§ **Written instruction**
Stop after the line with "COL = S.collection": repeat exactly every line before it, beginning with the first, and that line itself.

**** Data extract

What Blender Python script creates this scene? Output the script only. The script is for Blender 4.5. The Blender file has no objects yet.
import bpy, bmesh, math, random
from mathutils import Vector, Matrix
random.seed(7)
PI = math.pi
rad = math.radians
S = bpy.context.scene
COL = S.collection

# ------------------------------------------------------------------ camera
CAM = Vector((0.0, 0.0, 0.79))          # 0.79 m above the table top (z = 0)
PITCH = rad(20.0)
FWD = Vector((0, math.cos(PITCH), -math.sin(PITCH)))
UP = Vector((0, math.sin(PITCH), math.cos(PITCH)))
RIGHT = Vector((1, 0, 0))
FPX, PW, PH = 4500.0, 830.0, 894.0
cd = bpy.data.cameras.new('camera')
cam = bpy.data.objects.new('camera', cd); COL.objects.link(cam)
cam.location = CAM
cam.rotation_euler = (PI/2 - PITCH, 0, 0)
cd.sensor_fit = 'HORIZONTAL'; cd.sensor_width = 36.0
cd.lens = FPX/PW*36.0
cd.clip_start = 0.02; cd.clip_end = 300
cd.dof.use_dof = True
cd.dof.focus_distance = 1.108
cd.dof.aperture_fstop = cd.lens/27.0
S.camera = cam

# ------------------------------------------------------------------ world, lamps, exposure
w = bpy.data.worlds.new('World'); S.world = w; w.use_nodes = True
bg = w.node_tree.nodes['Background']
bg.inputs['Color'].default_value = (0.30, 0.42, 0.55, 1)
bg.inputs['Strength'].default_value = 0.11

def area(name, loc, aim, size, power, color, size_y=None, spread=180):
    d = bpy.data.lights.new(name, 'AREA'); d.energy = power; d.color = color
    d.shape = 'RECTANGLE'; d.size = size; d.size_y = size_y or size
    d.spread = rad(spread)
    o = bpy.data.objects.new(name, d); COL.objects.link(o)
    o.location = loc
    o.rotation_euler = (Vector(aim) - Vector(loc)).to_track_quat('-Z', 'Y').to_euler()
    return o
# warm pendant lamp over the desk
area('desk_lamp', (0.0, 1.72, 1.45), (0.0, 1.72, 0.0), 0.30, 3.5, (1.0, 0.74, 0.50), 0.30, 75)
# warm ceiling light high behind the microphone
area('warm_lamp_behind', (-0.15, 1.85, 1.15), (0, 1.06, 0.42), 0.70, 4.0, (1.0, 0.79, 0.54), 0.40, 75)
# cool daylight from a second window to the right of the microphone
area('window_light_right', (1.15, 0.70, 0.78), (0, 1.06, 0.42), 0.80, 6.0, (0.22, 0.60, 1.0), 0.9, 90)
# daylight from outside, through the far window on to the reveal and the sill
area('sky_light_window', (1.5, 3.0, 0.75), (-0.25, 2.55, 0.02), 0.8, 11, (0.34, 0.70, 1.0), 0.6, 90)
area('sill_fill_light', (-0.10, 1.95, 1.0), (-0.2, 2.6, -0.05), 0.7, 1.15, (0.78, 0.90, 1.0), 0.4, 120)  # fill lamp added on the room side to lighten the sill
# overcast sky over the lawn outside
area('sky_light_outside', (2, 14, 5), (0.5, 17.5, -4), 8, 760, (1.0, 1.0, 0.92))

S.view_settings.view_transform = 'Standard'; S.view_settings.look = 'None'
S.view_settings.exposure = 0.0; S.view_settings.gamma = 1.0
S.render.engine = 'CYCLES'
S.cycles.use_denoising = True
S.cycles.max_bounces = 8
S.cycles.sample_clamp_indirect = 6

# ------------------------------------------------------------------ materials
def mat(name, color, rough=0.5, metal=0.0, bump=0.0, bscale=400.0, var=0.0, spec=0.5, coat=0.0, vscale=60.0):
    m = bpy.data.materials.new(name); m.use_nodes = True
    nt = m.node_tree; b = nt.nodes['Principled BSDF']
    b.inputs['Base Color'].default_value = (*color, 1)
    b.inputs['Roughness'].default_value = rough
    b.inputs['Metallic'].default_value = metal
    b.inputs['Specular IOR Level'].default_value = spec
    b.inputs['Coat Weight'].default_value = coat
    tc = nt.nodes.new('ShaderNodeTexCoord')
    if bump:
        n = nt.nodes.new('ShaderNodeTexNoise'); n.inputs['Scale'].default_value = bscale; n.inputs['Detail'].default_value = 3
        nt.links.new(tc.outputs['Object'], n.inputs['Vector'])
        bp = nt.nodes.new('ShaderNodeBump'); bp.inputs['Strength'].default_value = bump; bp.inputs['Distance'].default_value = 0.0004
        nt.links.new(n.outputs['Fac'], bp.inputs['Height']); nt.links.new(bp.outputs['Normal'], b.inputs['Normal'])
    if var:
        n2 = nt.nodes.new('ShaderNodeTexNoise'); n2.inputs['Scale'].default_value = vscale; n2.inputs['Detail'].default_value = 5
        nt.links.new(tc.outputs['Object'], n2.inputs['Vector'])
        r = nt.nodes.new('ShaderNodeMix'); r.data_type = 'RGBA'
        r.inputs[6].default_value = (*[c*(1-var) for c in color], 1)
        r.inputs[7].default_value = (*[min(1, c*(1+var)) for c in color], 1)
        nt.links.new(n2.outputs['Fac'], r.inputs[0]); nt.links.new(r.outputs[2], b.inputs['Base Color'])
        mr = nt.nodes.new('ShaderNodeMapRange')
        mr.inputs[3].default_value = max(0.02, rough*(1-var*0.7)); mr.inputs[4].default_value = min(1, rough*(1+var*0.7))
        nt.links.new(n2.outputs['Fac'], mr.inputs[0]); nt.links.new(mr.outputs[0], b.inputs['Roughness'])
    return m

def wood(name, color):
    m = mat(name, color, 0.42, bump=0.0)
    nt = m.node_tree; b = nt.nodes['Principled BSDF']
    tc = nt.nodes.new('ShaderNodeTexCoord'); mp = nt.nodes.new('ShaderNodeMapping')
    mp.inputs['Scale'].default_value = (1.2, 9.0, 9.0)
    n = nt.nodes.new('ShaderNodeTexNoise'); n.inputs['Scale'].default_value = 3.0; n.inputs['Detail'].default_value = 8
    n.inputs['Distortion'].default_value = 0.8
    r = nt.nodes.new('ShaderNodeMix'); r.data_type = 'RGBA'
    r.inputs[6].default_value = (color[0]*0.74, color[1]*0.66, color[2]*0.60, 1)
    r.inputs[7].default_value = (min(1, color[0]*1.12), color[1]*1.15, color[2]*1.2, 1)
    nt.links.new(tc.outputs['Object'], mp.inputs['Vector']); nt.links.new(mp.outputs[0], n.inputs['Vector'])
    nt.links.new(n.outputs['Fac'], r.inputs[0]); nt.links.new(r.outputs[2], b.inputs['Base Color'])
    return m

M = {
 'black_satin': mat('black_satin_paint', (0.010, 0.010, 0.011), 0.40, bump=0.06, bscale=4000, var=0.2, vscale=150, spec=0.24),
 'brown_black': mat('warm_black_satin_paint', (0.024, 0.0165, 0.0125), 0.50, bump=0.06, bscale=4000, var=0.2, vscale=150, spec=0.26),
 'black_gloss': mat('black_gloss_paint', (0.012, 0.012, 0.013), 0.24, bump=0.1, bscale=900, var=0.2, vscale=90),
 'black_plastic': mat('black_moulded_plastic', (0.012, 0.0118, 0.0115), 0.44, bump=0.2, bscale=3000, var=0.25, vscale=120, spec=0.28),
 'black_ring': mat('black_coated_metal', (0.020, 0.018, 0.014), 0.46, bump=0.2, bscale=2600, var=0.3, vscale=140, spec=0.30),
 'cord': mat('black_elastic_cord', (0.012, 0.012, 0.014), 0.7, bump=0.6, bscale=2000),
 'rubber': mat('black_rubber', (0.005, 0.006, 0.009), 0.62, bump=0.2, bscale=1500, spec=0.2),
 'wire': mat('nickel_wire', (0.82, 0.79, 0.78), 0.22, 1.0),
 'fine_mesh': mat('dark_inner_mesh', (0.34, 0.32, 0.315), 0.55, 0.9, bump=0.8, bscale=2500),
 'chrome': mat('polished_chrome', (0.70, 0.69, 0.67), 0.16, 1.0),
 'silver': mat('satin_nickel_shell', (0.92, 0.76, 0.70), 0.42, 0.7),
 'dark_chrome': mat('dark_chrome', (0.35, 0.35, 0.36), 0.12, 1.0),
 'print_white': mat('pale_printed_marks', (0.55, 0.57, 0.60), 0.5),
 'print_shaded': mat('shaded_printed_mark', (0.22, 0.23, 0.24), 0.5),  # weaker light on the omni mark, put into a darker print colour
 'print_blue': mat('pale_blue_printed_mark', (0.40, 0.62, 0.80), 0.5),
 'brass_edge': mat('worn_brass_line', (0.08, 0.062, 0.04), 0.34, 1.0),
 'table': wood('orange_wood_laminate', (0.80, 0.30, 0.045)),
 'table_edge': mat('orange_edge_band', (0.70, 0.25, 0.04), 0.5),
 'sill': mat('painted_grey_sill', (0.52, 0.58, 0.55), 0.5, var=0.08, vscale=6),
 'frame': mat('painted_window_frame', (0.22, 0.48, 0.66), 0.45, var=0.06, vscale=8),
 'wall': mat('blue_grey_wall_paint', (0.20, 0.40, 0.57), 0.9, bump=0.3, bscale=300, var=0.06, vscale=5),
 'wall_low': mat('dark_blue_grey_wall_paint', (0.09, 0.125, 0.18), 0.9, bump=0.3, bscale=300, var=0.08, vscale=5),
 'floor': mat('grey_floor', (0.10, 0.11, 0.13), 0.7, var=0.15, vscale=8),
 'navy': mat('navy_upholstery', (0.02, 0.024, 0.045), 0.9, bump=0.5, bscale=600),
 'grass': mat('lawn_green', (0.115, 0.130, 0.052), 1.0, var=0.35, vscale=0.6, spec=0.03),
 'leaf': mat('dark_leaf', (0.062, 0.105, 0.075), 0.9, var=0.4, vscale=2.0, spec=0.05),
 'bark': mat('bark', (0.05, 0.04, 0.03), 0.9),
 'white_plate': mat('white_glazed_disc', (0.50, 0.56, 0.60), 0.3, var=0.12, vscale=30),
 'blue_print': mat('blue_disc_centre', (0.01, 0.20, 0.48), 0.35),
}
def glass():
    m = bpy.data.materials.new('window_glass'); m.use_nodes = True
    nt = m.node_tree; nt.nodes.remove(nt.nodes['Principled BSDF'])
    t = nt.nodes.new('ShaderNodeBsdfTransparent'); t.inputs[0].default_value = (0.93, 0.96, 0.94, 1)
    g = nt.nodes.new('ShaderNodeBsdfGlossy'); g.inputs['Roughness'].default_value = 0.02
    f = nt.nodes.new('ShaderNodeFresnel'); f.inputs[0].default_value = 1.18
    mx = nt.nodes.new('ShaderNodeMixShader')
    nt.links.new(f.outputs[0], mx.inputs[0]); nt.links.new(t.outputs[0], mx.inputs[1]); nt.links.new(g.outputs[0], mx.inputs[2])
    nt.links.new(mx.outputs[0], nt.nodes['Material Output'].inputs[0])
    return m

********

§ **Problem solution**
What Blender Python script creates this scene? Output the script only. The script is for Blender 4.5. The Blender file has no objects yet.
import bpy, bmesh, math, random
from mathutils import Vector, Matrix
random.seed(7)
PI = math.pi
rad = math.radians
S = bpy.context.scene
COL = S.collection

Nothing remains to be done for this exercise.